Opinion | What happens when Harvard supporters act like Trump supporters

There is no longer any area of American life that is above blind partisanship, no principle so fundamental it will not be sacrificed on the altar of political expedience.

Did you think we had all basically agreed that the president of the United States should not claim to have won an election he actually lost? Republicans thought so, too, until Donald Trump’s lies rendered that consensus inconvenient.

Did you think we all understood that copying someone else’s words is plagiarism? Yes, that’s what everyone thought, until the president of Harvard University turned out to have lifted the work of others.

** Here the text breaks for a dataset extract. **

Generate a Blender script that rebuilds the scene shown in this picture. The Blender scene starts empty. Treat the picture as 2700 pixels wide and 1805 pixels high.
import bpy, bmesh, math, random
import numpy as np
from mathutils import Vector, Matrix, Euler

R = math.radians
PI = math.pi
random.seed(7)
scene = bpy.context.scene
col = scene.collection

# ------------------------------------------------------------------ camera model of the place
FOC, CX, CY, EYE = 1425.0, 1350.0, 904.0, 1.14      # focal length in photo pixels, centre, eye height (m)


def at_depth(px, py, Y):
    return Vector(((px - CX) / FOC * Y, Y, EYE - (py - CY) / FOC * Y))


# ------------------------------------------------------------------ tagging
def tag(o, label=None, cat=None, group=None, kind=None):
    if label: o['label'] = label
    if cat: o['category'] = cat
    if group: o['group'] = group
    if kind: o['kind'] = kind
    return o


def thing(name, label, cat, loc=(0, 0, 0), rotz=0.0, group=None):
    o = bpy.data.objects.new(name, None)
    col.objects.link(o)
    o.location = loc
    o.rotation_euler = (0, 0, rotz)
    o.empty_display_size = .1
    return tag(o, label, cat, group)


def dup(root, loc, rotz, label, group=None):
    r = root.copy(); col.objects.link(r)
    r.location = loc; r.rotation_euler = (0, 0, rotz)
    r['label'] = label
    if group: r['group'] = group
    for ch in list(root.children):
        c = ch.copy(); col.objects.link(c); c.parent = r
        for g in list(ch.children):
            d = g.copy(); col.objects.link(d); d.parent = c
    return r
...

The comparison might make you uneasy. You might already be wheeling toward the comments to demand how I could possibly compare Trump’s outrage to Claudine Gay’s comparatively minor transgression. Well, I am not arguing that these things are morally equivalent: No one died because Gay lifted some sentences from the work of other scholars, nor do her peccadilloes risk eroding the foundations of our democracy.

But “not as bad as Trump” leaves plenty of room for “still quite bad.” What Gay did was unequivocally plagiarism, and a violation of Harvard’s own rules on the subject. This doesn’t mean she necessarily should have been forced to resign, as she did on Tuesday. But it does merit some acknowledgment, some contrition and some sort of censure to indicate that, yes, this behavior is unworthy of a university scholar.

Had these responses come promptly, Harvard could have offered justice tempered with mercy, condemning the behavior while saving Gay’s job — possibly with a semester’s leave to contemplate her sins and to let the media furor die down. Instead, the trustees decided protecting Gay took precedent over protecting the school’s integrity. And here are the clear parallels to Republicans who have sheltered Trump: Gay’s supporters seem to have become so focused on denying her conservative critics a victory, so intent on proving that outsiders can’t boss them around, they failed to count the institutional and reputational costs of making that point.

The Post’s View: The resignation of Harvard’s president is a chance for schools to learn

In both cases, the costs were considerable — less so in Harvard’s case, because the behavior was less bad, and because Harvard eventually corrected course. Nevertheless, the damage to the school’s credibility will take the next president years to repair.

What’s worse is that many academics and journalists joined them in this folly.

Suddenly, people who make their living writing articles and books were struggling with the basic definition of a common English word. Was copying someone else’s words plagiarism, or was it just “citation errors,” “occasional sloppiness,” or “duplicative language without appropriate attribution”? After all, Gay hadn’t stolen ideas — just whole paragraphs of someone else’s writing.

And fine, even if it was plagiarism, how much did that matter? Shouldn’t we focus on questions more important than whether the president of one of the world’s leading universities failed to hew to standards the school sets for its undergraduates? Why weren’t we talking about the real issue here: the conservative attacks on American universities?

“The right wing is out to destroy US higher education The chattering class’s response? ‘But her footnotes’” tweeted a professor I follow; it was representative of dozens, maybe hundreds, of similar sentiments I saw expressed over the past few weeks.

This is not wrong so much as irrelevant. Conservatives aren’t trying to destroy higher ed, but they certainly are intent on dismantling the left’s control of academia or, failing that, reducing academia’s influence on the rest of society. Understandably, this raises academic hackles. But none of it turns plagiarism into not-plagiarism, or diminishes the importance of modeling the standards that academia sets for students. A bad thing does not become less bad because Christopher Rufo, the conservative activist who surfaced the first allegations against Gay, has pointed it out. Nor can Rufo be thwarted by pretending the bad things aren’t real.

The would-be warriors trying to fend off Rufo instead provided evidence for his core critique: that academia now cares more about progressive politics than about scholarly rigor. In the process, they handed him a victory greater than it would have been if they’d simply said, “That’s plagiarism, and we don’t do that here.”

What’s frustrating is that everyone involved knows how dangerous, shortsighted and ultimately counterproductive it is to throw your institutional norms out the window to protect an insider who has violated them. I have no doubt that the folks I saw exhorting their fellows to circle the wagons, move along, nothing to see here can explain quite clearly how Republicans have destroyed their party, their reputation and their own moral character by embracing wrongdoing rather than let those people be right.

Thankfully for Harvard, enough people retained their commitment to the institution, and its mission, to pull the trustees back from the brink. Not fast enough to prevent massive damage to the university’s credibility, but better late than never. It would be nice if Republicans would learn from this example — and, of course, also nice if academia had profited more from the bad example set by the GOP. Unfortunately, we seem to have reached the point where everyone’s first instinct is to ape their enemies rather than learn from them.